Seulement, la peur de la mort la retenait encore. La fatigue la gagnait et puis, elle avait des sursauts de survie : quelques heures avant la fin, elle était chez le coiffeur. Mon cousin était seul avec elle quand elle s'est senti partir. "J'ai peur, appelle les gendarmes", lui a-t-elle dit. "On n'a pas besoin des gendarmes, je suis là", lui a-t-il répondu.
- "Mais toi, ce n'est pas assez, appelle les gendarmes, je te dis.
- Ils sont derrière la porte.
- Je ne te crois pas. "
Il y a eu un silence et elle a repris :
- "Ce qui serait bien, c'est qu'on y aille à plusieurs et puis, plouf, dans le ciel. Tu n'as qu'à venir avec moi. Viens avec moi !"
Mon cousin n'a pas pu s'empêcher de rire.
- "Ce n'est pas drôle tu sais, tu ne devrais pas rire.

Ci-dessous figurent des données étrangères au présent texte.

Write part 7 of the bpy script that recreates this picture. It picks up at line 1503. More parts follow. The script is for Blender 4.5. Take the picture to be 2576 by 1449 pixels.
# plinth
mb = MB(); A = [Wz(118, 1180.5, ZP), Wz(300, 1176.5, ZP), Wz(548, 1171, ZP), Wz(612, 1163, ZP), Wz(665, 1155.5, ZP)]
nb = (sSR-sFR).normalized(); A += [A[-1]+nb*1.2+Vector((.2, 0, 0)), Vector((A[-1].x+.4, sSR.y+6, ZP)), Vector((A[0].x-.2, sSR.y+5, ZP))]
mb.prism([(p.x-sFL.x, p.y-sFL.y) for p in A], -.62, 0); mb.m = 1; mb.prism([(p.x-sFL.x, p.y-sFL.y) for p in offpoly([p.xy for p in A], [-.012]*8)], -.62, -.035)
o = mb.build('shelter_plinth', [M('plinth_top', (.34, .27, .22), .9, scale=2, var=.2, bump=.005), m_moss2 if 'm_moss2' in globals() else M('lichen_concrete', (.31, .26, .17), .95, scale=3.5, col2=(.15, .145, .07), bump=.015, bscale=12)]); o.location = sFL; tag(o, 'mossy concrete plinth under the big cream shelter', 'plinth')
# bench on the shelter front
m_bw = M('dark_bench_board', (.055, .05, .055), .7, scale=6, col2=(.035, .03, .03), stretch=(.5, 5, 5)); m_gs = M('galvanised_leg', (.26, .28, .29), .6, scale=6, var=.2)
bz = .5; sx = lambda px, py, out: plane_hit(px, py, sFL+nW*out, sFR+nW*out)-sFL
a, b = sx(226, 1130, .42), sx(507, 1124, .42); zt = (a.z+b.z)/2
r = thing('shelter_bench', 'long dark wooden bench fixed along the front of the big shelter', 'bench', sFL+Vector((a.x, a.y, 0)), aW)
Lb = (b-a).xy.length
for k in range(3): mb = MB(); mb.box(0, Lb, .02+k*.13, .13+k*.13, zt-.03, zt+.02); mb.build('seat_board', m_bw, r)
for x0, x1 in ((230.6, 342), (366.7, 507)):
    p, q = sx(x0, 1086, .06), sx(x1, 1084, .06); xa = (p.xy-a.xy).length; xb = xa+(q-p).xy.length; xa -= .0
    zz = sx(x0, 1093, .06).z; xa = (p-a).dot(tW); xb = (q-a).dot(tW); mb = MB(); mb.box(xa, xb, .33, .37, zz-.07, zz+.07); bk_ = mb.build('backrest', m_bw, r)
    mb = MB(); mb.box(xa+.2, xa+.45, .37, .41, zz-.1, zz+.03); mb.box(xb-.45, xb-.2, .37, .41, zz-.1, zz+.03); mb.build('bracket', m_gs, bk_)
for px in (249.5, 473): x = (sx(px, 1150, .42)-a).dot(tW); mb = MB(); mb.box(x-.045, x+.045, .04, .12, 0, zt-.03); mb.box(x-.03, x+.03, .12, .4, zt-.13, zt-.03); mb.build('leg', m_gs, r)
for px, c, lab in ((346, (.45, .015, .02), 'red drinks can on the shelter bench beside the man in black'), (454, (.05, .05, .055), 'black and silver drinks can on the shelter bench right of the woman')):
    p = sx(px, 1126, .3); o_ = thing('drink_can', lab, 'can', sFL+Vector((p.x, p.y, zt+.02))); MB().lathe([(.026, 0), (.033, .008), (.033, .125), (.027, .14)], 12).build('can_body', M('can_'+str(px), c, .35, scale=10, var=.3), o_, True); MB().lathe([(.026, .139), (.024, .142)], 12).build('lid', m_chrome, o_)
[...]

- Je sais Mamie, tu as raison, ce n'est pas drôle. Je veux bien venir avec toi, mais ce n'est pas moi qui décide."
Là, elle a commencé à dégurgiter, prise de spasmes, les yeux écarquillés. Mon cousin a appelé l'infirmière : "C'est le travail qui commence." Ma grand-mère s'est mise à hurler. Sur sa table de chevet, il restait un macaron au café.